Europe’s Copernicus observation agency confirmed on Friday that 2024 was the hottest year on record, with average surface temperatures 1.6C above preindustrial levels after greenhouse gas emissions hit a new high.

It was the first calendar year that average temperatures surpassed the 2015 Paris accord target of limiting warming since pre-industrial times to well under 2C and preferably to 1.5C.

“Honestly, I am running out of metaphors to explain the warming we are seeing,” said Copernicus director Carlo Buontempo.

He added that a spate of climate disasters last year — ranging from floods to heatwaves — was not a statistical anomaly, but clearly linked to climate change driven by the rise in carbon dioxide and methane.

Copernicus said the years from 2015 to 2024 were the 10 warmest on record.

The co-ordinated release of 2024 data from six climate-monitoring organisations comes just days before president-elect Donald Trump is expected to withdraw the US from the Paris agreement to tackle climate change.

Some businesses around the world have also begun weakening climate targets and rolling back green efforts. 

“Hitting 1.5C is like watching the first domino fall in a devastating chain reaction,” said Patrick McGuire, a climate researcher at Reading university. “We’re playing with fire. Every fraction of a degree unleashes more intense storms, longer droughts and deadlier heatwaves.”

The latest data does not represent a definitive breach of the Paris agreement, whose targets refer to temperature averages measured over more than two decades.

But concerns that climate change has gained pace have been fanned by evidence that the world’s oceans have been slower to cool than expected after the naturally occurring El Niño warming effect on the Pacific Ocean.

Almost a fifth of the world’s oceans experienced record heat in 2024. Maps showing anomalies and extremes in sea surface temperature for 2024

What is “most striking is how much warmer 2024 and much of 2023 have been”, added Tim Lenton, chair in climate change and earth system science at Exeter university.

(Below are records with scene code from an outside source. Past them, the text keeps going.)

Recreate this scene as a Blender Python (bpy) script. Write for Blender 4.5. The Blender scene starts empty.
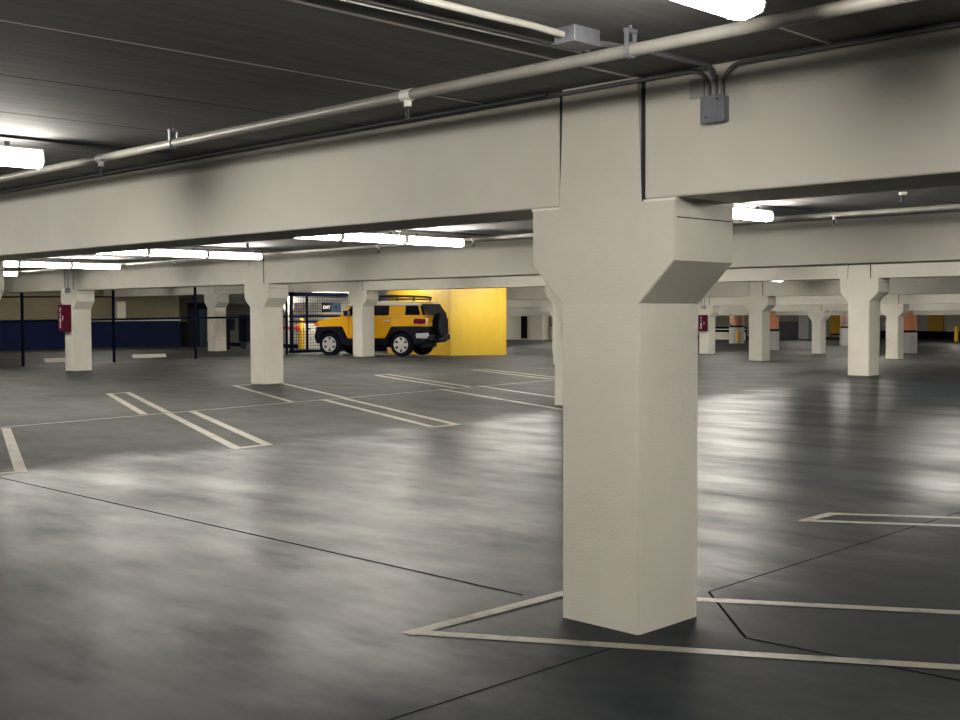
import bpy, bmesh, math, random
from mathutils import Vector, Matrix
random.seed(7)
PI = math.pi
scene = bpy.context.scene
COL = scene.collection

# ------------------------------------------------------------------ grid of the garage
SU, SV = 8.78, 9.90            # column spacing along the beams / across the bays
CW, CD = 0.252, 0.256          # half column width / depth
ZT, ZH, ZL, ZC = 1.645, 1.85, 2.15, 2.75   # corbel start, corbel full, beam seat, ceiling
KNOT = [(-30, 0), (0, 0), (9.9, .09), (19.8, .19), (29.7, -.02), (39.6, -.25), (49.5, -.50), (59.4, -.74), (69.3, -.66), (100, -.5)]


def dz(y):
    for (a, za), (b, zb) in zip(KNOT, KNOT[1:]):
        if y <= b:
            return za + (zb - za) * (y - a) / (b - a)
    return KNOT[-1][1]


# ------------------------------------------------------------------ materials
def mat(name, col, rough=.5, metal=0., emit=None, strength=0., spec=None):
    m = bpy.data.materials.new(name)
    m.use_nodes = True
    b = m.node_tree.nodes['Principled BSDF']
    b.inputs['Base Color'].default_value = (*col, 1)
    b.inputs['Roughness'].default_value = rough
    b.inputs['Metallic'].default_value = metal
    if spec is not None:
        b.inputs['Specular IOR Level'].default_value = spec
    if emit:
        b.inputs['Emission Color'].default_value = (*emit, 1)
        b.inputs['Emission Strength'].default_value = strength
    return m


def N(m, t, **kw):
    n = m.node_tree.nodes.new(t)
    for k, v in kw.items():
        setattr(n, k, v)
    return n


def L(m, a, b):
    m.node_tree.links.new(a, b)


def noise(m, vec, scale, detail=4, rough=.6):
    n = N(m, 'ShaderNodeTexNoise')
    n.inputs['Scale'].default_value = scale
    n.inputs['Detail'].default_value = detail
    n.inputs['Roughness'].default_value = rough
    L(m, vec, n.inputs['Vector'])
    return n


def ramp(m, fac, stops):
    r = N(m, 'ShaderNodeValToRGB')
    e = r.color_ramp.elements
    while len(e) < len(stops):
        e.new(.5)
    for el, (p, c) in zip(e, stops):
        el.position = p
        el.color = (*c, 1) if len(c) == 3 else c
    L(m, fac, r.inputs['Fac'])
    return r


def mapping(m, scale=(1, 1, 1)):
    tc = N(m, 'ShaderNodeNewGeometry')
    mp = N(m, 'ShaderNodeMapping')
    mp.inputs['Scale'].default_value = scale
    L(m, tc.outputs['Position'], mp.inputs['Vector'])
    return mp.outputs['Vector']


def mottled(name, c0, c1, rough=.6, scale=3., bump=0.0, bscale=60., spec=.4, lo=.35, hi=.65):
    m = mat(name, c0, rough, spec=spec)
    b = m.node_tree.nodes['Principled BSDF']
    v = mapping(m)
    n = noise(m, v, scale)
    r = ramp(m, n.outputs['Fac'], [(lo, c0), (hi, c1)])
    L(m, r.outputs['Color'], b.inputs['Base Color'])
    if bump:
        n2 = noise(m, v, bscale, 3)
        bp = N(m, 'ShaderNodeBump')
        bp.inputs['Strength'].default_value = bump
        bp.inputs['Distance'].default_value = .01
        L(m, n2.outputs['Fac'], bp.inputs['Height'])
        L(m, bp.outputs['Normal'], b.inputs['Normal'])
    return m


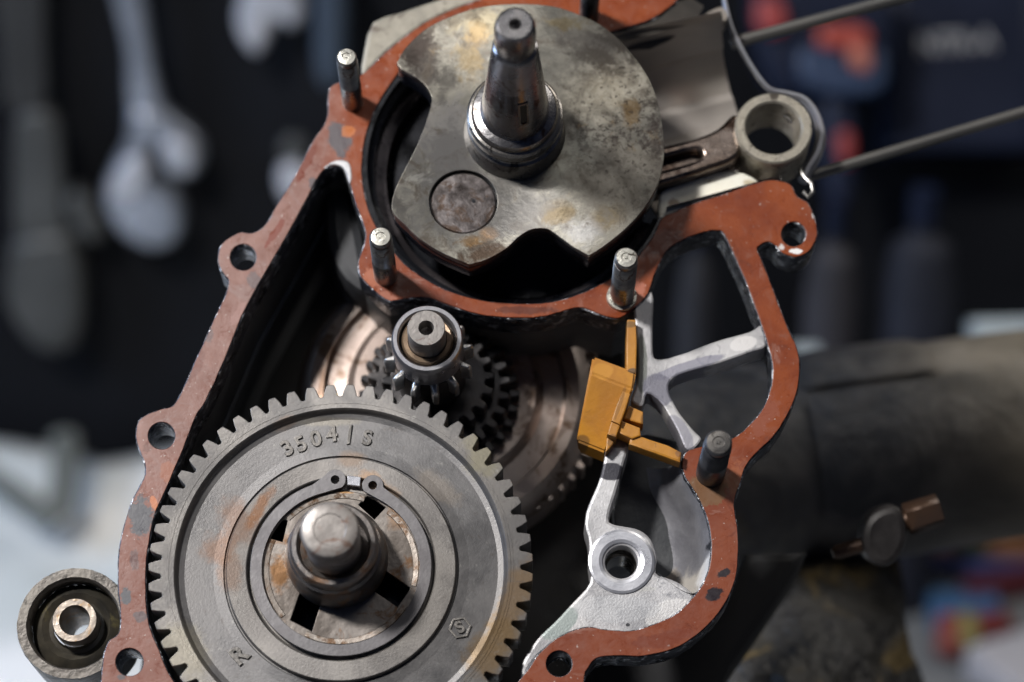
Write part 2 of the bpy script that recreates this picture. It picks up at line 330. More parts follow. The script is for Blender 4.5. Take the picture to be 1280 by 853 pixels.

“This is a clear signal of destabilisation in the climate — a less stable system undergoes larger and more persistent fluctuations.”

Human-induced climate change was the main driver of the extreme air and sea surface temperatures in 2024, Copernicus said, while other factors such as El Niño, which officially came to an end last June, also contributed.

This year is expected to be cooler than 2024, partly because of the diminished impact of El Niño, which is cyclical. The onset of a weak La Niña cooling cycle was confirmed on Thursday by the US weather agency.

But Samantha Burgess, at the European Centre for Medium-Range Weather Forecasts, said it would still probably rank among the three hottest on record. 

“We are now living in a very different climate than our parents and grandparents experienced,” she said, adding that it had probably been 125,000 years since temperatures had been as hot as they were today.

Copernicus said 2024 was the warmest year on the books for all continental regions, except Antarctica and Australasia, as well as for “sizeable parts” of the world’s oceans, particularly the north Atlantic, Indian and western Pacific oceans.

Global atmospheric water levels in 2024 reached record levels, at 5 per cent above the 1991-2020 average, fuelling “unprecedented heatwaves and heavy rainfall events, causing misery for millions of people”, Burgess said.